Reasons Not to Locate Your Server in a Flood Zone

The following article was of great interest to me.  I only wish I wrote it:

Would you locate your datacenter in a coastal flood zone?

I’m sure there are many fine people working in the Northeast that are no doubt tirelessly scrambling after Hurricane Sandy led to severe flooding and power outages on Monday and Tuesday.

So are the many editors and writers at The Huffington Post, Gawker and Buzzfeed, three large news websites that were down yesterday because significant flooding took servers offline. These publications had to publish content in other locations — HuffPo at corporate parent AOL’s site; Buzzfeed on Tumblr; Gawker’s various properties on liveblogs hosted on subdomains for their sites.

Forgive me, but I’m scratching my head here: why would you host your major, major website solely in low-lying downtown Manhattan?

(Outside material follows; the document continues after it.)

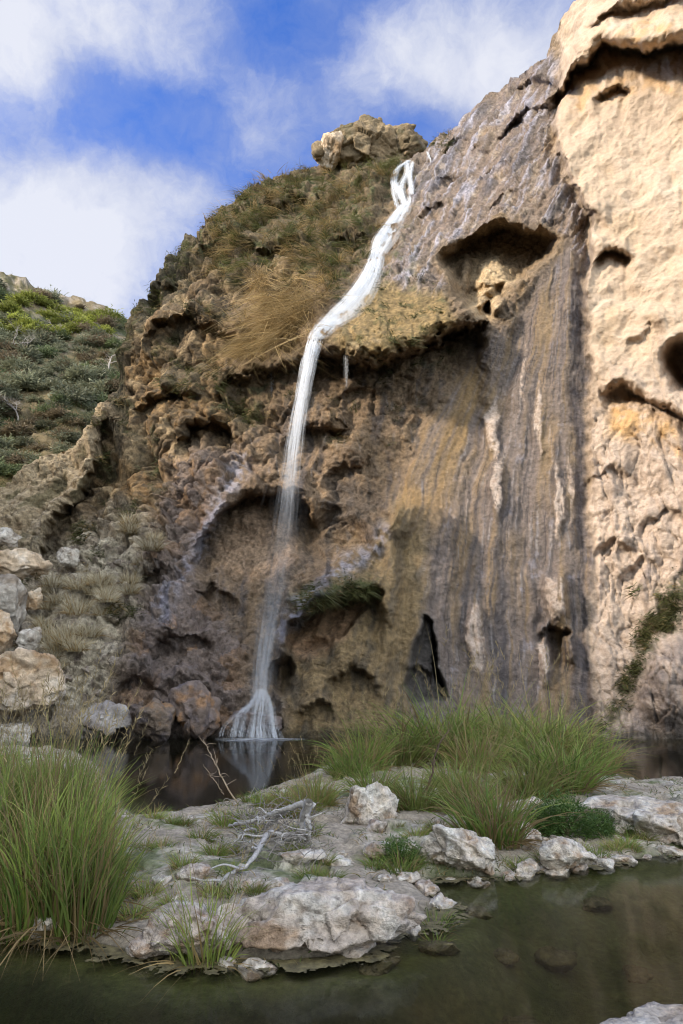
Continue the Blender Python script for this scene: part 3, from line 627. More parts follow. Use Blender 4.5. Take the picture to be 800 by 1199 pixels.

Have we learned nothing of disaster recovery and resiliency?

The image shows New York’s three hurricane evacuation zones. Datagram is in Zone A, described by the city as follows: “Residents in Zone A face the highest risk of flooding from a hurricane’s storm surge. Zone A includes all low-lying coastal areas and other areas that could experience storm surge in ANY hurricane that makes landfall close to New York City.”

I know New York is a major center for many things, including technology, and I don’t mean to kick a guy when he’s down, so to speak. I’m sure the details will surface soon enough — perhaps so many services went down in New York that there was no alternate path to be had.

But I suspect this wasn’t the best strategic decision. No?